◆ MATERIAL SUPPLIED:
----

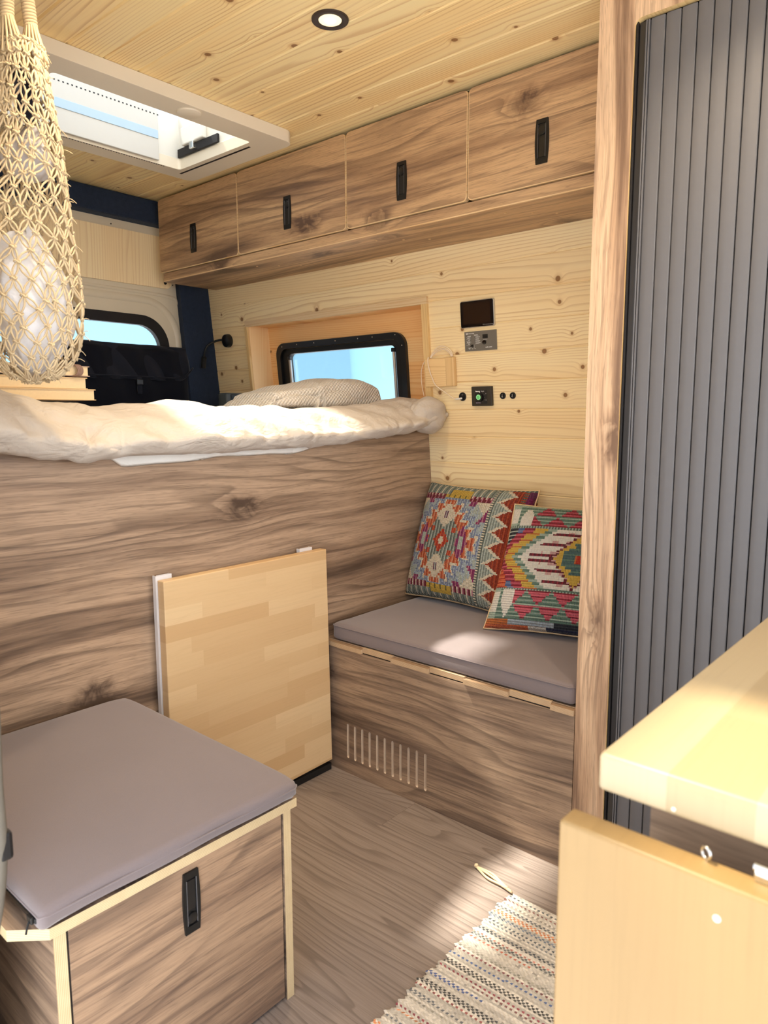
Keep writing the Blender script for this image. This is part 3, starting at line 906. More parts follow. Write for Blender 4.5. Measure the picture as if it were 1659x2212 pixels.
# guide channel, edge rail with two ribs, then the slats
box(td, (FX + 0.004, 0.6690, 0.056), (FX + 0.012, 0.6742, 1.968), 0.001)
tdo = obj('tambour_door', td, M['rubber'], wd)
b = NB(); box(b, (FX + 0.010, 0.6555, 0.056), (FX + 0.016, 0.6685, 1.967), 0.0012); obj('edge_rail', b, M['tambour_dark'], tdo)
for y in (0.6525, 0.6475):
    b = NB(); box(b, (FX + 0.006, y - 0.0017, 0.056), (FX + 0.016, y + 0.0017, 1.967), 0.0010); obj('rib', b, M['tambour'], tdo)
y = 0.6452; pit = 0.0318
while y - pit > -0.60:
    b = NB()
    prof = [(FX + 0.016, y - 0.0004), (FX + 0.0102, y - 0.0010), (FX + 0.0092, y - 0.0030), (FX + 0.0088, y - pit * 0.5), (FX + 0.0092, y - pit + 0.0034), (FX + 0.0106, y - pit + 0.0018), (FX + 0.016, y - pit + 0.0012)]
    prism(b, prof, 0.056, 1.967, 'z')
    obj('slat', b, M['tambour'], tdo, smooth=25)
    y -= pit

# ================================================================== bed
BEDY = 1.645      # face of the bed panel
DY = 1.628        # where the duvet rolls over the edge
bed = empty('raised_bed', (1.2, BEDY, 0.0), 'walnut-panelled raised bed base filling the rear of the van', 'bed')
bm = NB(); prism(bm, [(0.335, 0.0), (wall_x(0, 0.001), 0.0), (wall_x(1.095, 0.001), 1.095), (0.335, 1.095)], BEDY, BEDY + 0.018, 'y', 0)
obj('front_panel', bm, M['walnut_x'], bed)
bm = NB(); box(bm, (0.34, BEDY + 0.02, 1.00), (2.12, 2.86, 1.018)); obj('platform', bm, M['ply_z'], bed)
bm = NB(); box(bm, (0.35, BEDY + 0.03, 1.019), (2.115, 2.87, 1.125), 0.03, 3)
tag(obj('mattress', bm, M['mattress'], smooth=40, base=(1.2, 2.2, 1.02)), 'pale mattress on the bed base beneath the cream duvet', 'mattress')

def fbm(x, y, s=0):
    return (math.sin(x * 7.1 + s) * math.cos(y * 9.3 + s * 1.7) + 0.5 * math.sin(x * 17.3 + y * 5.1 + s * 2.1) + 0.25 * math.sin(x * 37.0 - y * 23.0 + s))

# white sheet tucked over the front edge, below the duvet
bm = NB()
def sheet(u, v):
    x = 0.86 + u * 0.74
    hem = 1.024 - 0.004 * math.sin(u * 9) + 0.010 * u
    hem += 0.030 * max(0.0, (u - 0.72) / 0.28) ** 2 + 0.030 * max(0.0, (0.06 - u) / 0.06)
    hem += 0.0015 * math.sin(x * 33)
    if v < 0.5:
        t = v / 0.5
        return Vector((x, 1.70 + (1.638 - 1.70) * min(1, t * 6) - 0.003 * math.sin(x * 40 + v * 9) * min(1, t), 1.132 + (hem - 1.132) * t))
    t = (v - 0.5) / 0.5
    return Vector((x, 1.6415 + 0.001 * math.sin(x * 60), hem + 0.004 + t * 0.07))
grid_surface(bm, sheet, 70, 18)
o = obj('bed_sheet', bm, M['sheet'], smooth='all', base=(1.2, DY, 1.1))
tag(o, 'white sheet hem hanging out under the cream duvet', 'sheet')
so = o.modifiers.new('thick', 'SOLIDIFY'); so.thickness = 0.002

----

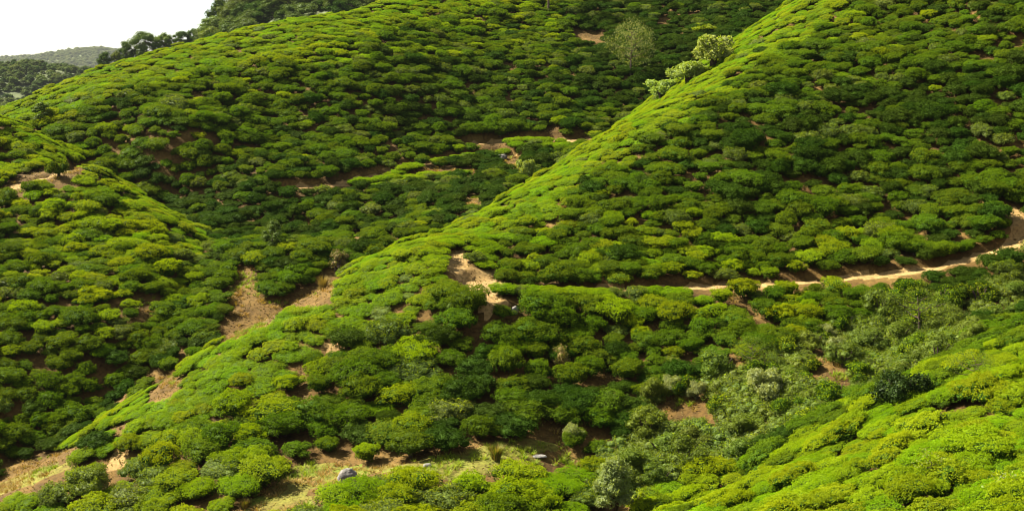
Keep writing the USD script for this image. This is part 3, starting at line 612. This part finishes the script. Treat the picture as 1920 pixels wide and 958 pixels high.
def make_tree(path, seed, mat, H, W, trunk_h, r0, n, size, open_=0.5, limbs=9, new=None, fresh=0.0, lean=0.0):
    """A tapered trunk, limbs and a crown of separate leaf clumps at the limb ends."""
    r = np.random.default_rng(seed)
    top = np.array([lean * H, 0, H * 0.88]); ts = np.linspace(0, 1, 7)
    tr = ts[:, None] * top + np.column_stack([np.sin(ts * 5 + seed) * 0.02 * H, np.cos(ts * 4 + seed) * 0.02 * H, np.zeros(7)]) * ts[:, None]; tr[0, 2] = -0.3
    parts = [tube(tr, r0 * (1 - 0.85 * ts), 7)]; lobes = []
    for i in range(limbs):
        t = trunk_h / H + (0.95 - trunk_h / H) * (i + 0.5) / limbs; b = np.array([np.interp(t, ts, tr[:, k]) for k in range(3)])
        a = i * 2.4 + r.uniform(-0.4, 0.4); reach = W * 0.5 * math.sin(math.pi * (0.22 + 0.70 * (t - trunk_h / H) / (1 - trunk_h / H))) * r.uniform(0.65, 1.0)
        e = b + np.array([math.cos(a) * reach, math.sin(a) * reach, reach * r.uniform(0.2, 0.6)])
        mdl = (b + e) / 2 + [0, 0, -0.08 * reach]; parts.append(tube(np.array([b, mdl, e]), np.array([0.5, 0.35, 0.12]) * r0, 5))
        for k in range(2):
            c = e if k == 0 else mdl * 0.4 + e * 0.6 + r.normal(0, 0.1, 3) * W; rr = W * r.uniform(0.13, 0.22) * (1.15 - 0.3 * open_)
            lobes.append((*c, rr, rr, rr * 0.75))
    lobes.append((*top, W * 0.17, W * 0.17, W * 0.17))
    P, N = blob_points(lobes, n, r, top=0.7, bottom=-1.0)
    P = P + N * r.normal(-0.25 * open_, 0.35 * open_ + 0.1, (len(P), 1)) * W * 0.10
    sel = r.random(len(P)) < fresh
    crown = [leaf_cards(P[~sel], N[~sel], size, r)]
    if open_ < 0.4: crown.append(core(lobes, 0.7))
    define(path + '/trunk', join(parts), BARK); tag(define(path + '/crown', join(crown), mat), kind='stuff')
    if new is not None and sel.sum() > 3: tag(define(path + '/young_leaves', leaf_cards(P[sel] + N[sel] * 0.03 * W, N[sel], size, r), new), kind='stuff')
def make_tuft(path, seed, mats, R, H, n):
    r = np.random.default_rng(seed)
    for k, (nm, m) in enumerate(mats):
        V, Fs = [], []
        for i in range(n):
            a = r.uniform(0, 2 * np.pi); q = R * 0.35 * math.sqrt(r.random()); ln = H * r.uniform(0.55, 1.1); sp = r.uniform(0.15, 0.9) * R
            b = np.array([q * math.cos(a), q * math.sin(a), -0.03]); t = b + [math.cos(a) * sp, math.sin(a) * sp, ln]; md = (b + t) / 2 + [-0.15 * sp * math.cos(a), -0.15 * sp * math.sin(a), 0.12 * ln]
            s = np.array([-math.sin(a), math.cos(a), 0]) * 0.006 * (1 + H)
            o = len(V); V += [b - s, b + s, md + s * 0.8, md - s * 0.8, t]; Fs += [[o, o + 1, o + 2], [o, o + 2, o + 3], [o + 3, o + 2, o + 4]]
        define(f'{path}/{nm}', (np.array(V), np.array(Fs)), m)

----

Show each line of the data that contains the string "This".

Keep writing the Blender script for this image. This is part 3, starting at line 906. More parts follow. Write for Blender 4.5. Measure the picture as if it were 1659x2212 pixels.
Keep writing the USD script for this image. This is part 3, starting at line 612. This part finishes the script. Treat the picture as 1920 pixels wide and 958 pixels high.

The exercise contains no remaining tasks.